▶ [What to produce]: Open with the line that has "Recreate this scene"; close with the line that has "SC.camera = cam_o". Retype those lines exactly, images excluded.

▶ [Supplied records]:

* START *

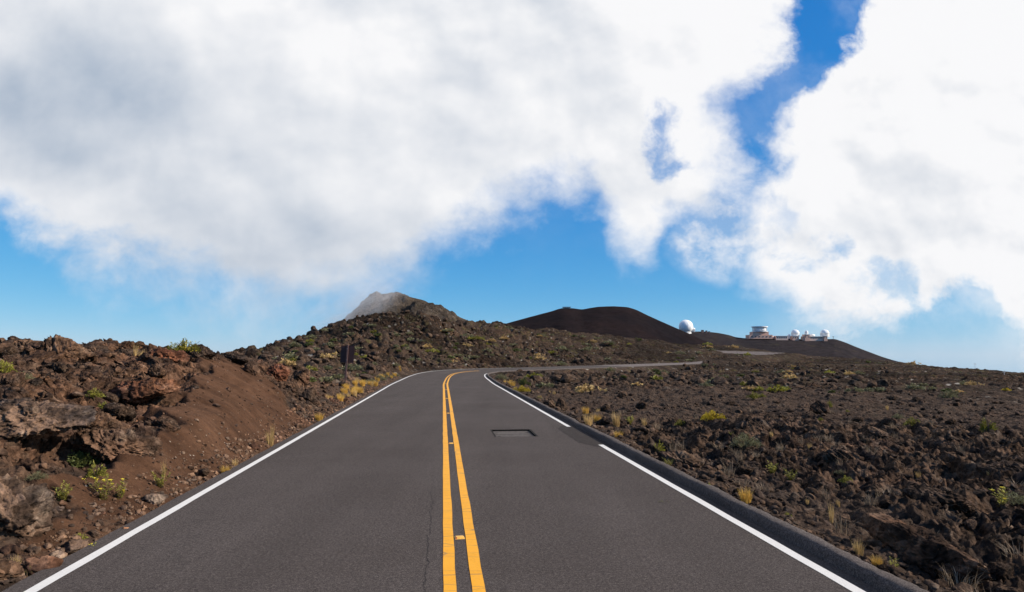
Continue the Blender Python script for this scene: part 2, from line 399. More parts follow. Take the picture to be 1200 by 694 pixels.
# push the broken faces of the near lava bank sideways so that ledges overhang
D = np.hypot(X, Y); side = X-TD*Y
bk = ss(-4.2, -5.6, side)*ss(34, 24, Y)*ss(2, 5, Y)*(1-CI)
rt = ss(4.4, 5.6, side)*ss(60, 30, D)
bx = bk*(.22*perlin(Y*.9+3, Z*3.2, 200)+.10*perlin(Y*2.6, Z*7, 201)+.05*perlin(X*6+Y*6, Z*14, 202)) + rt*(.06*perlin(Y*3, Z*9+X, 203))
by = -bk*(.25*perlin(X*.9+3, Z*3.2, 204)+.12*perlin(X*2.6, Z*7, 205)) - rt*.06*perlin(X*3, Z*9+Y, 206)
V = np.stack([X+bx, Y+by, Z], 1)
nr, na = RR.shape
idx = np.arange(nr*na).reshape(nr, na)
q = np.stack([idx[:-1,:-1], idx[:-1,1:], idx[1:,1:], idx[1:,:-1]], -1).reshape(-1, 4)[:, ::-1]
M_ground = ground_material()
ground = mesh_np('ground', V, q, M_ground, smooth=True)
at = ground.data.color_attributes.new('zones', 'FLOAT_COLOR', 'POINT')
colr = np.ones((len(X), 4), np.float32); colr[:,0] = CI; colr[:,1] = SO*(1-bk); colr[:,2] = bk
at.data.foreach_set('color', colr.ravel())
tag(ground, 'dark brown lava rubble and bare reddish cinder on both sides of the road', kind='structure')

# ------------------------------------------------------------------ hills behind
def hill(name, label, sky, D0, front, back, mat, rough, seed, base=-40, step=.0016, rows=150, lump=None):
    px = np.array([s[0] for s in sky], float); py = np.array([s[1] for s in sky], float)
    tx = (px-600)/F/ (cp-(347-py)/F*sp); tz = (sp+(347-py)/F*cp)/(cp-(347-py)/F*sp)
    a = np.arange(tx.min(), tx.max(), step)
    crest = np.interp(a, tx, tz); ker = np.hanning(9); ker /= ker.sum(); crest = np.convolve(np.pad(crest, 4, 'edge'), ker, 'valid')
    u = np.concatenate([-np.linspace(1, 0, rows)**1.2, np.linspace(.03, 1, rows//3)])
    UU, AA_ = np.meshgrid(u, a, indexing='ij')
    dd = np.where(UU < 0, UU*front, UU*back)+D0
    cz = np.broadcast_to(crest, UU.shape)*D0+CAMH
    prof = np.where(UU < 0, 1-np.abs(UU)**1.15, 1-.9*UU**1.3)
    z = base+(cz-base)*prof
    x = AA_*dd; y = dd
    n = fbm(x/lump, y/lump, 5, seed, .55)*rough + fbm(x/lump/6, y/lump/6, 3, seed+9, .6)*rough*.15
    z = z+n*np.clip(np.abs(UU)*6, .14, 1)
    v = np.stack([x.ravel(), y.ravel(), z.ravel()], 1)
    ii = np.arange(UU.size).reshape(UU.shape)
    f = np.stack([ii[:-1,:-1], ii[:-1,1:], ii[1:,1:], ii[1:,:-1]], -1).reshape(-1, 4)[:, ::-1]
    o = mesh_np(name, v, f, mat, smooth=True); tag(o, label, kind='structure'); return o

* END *
* START *

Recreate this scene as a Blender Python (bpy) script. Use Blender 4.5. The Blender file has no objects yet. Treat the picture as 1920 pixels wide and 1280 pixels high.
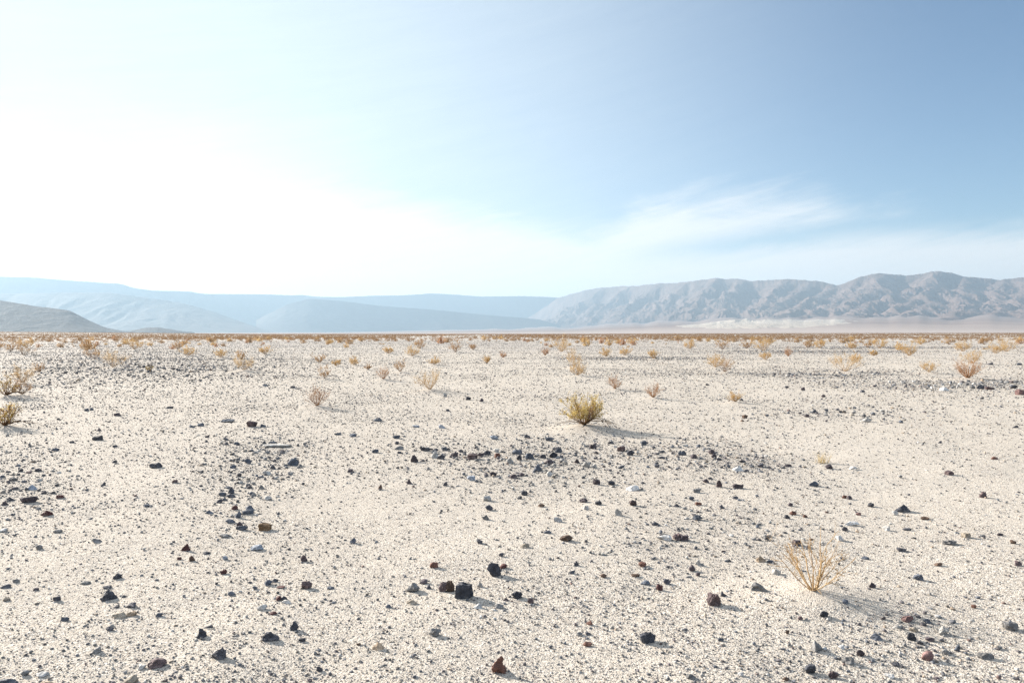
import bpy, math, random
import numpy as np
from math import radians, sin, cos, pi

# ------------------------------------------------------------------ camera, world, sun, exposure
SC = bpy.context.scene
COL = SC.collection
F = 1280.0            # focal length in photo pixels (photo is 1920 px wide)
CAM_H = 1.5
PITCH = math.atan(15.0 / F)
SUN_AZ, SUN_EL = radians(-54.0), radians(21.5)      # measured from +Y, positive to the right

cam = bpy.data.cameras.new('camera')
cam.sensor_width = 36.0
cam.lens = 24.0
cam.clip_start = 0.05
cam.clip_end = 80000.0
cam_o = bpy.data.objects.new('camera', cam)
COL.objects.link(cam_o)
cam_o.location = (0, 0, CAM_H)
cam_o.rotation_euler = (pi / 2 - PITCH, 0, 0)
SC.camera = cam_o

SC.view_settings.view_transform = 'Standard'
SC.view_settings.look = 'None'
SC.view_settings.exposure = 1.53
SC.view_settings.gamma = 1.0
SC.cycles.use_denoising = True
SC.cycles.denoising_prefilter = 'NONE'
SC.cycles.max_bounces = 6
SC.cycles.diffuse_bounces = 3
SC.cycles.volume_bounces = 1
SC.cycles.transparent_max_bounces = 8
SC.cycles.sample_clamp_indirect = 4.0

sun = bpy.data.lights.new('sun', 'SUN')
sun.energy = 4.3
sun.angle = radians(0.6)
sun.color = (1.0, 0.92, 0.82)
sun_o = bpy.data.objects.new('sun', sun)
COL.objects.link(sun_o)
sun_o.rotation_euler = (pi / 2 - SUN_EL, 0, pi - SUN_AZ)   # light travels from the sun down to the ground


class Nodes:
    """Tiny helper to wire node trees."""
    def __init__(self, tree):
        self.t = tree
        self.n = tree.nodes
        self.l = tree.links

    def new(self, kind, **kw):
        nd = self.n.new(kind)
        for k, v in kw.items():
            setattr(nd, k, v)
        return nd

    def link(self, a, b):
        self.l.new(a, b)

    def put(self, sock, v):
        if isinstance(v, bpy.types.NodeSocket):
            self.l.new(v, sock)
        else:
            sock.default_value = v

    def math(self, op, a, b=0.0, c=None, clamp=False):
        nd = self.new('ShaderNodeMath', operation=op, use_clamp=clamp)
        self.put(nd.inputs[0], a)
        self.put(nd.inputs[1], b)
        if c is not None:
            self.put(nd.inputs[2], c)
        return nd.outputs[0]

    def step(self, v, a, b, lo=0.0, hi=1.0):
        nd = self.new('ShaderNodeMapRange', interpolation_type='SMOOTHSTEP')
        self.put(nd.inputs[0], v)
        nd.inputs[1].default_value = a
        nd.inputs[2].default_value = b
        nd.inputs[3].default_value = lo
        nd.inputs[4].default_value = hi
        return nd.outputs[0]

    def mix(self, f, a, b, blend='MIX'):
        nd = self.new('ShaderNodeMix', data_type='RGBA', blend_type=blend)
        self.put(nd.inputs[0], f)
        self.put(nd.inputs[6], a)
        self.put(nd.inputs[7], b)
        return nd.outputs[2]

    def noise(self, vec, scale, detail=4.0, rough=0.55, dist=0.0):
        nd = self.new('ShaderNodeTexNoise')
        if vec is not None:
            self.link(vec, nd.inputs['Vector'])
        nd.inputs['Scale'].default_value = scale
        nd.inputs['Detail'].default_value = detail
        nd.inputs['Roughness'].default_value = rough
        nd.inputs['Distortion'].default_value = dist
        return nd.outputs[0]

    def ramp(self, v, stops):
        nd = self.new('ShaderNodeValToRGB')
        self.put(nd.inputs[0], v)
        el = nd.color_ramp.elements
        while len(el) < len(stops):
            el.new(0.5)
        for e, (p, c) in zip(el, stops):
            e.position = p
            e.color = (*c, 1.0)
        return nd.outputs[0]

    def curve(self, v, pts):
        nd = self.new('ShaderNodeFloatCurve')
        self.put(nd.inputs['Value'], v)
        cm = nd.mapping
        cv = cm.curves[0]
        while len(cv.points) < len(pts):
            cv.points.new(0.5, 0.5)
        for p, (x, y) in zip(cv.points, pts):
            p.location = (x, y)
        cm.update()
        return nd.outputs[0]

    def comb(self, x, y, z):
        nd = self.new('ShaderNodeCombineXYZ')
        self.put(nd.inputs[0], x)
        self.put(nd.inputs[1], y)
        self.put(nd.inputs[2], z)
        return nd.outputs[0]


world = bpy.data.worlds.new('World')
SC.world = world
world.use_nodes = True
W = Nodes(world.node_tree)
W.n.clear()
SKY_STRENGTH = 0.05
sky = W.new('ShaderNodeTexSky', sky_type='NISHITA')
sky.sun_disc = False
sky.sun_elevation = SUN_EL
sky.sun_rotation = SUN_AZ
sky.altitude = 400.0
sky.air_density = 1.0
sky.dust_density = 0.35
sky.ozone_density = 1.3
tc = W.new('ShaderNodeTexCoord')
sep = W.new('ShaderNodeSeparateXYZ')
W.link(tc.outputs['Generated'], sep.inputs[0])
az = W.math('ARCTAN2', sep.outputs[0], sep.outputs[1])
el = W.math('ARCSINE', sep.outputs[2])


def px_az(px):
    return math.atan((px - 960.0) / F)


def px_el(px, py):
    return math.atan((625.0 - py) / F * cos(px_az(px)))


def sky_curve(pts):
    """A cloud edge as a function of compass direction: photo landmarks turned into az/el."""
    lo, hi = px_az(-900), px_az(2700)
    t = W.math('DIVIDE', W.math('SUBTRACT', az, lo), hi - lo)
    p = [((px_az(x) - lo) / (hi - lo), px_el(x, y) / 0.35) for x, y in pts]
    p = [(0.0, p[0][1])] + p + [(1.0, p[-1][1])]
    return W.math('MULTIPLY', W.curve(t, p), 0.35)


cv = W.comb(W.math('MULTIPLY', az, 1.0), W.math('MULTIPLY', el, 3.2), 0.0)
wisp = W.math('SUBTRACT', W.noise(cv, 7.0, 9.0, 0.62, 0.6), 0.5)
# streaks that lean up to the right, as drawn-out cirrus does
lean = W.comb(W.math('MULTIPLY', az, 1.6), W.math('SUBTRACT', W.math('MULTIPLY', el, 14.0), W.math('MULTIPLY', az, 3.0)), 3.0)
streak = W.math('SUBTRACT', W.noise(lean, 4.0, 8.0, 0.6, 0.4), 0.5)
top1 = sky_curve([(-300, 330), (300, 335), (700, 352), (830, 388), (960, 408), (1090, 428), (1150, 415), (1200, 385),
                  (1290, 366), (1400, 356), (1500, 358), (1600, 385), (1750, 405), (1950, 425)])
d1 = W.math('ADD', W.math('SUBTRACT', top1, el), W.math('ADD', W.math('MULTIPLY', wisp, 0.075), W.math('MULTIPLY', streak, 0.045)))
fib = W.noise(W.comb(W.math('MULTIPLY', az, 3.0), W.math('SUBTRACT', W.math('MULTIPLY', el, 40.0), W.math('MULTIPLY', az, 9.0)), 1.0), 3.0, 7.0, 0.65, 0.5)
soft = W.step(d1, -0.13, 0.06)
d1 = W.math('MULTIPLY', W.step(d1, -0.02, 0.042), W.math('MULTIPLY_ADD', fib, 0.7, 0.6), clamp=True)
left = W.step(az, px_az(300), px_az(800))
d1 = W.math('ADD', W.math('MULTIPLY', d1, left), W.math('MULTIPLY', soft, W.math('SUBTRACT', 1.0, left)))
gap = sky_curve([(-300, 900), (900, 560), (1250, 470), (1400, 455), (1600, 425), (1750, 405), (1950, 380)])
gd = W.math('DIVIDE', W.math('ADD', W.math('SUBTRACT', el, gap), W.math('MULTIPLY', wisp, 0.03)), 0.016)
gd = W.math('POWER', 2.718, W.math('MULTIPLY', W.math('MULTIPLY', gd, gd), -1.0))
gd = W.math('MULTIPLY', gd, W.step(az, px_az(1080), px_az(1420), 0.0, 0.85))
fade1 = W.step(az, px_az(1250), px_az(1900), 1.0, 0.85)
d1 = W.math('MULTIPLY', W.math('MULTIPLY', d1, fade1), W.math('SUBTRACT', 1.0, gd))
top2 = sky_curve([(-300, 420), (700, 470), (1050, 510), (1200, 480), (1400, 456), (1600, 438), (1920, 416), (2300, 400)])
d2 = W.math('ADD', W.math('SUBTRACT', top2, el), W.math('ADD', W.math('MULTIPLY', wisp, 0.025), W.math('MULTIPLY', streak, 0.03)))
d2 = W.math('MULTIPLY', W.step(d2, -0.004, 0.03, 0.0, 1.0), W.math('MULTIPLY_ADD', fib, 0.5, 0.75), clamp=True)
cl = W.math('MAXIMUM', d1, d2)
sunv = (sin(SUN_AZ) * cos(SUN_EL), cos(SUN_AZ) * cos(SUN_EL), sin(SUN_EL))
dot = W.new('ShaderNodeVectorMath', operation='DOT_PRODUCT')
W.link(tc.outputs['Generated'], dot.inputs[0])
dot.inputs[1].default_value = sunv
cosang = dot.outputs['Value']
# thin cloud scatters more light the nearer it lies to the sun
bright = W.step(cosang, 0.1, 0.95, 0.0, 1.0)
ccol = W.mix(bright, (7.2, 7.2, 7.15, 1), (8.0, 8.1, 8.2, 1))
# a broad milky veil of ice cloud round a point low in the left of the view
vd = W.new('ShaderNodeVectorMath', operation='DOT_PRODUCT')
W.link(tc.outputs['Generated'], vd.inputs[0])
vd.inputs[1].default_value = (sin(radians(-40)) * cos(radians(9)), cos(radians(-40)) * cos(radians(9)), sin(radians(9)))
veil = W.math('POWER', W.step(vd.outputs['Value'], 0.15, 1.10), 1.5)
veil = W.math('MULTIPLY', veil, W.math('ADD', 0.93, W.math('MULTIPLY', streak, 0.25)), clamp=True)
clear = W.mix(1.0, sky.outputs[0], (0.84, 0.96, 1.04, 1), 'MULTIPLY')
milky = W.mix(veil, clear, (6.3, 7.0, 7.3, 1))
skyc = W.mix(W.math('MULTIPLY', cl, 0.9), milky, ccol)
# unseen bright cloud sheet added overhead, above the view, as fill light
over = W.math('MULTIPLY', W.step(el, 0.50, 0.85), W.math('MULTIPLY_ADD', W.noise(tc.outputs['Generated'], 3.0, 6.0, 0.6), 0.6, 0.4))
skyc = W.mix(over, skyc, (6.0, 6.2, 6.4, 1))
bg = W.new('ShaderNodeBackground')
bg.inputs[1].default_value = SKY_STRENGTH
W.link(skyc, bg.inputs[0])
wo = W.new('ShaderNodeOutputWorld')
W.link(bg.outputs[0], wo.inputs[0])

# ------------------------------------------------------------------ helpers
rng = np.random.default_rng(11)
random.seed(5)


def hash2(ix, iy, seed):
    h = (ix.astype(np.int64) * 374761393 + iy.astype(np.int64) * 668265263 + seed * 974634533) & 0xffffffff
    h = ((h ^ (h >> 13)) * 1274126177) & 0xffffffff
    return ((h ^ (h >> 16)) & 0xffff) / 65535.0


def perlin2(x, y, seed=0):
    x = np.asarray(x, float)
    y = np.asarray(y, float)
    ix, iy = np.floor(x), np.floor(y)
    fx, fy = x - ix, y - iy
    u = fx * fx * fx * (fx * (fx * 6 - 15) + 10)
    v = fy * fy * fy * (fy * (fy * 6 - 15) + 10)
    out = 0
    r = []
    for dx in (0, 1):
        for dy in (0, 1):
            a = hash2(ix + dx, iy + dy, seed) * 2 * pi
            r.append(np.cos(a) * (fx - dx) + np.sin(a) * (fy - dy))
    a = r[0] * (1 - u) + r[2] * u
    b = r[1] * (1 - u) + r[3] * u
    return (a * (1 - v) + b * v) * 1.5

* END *
* START *

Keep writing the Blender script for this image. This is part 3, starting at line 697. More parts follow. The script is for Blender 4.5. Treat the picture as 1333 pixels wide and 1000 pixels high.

* END *

▶ [The answer]:
Recreate this scene as a Blender Python (bpy) script. Use Blender 4.5. The Blender file has no objects yet. Treat the picture as 1920 pixels wide and 1280 pixels high.
import bpy, math, random
import numpy as np
from math import radians, sin, cos, pi

# ------------------------------------------------------------------ camera, world, sun, exposure
SC = bpy.context.scene
COL = SC.collection
F = 1280.0            # focal length in photo pixels (photo is 1920 px wide)
CAM_H = 1.5
PITCH = math.atan(15.0 / F)
SUN_AZ, SUN_EL = radians(-54.0), radians(21.5)      # measured from +Y, positive to the right

cam = bpy.data.cameras.new('camera')
cam.sensor_width = 36.0
cam.lens = 24.0
cam.clip_start = 0.05
cam.clip_end = 80000.0
cam_o = bpy.data.objects.new('camera', cam)
COL.objects.link(cam_o)
cam_o.location = (0, 0, CAM_H)
cam_o.rotation_euler = (pi / 2 - PITCH, 0, 0)
SC.camera = cam_o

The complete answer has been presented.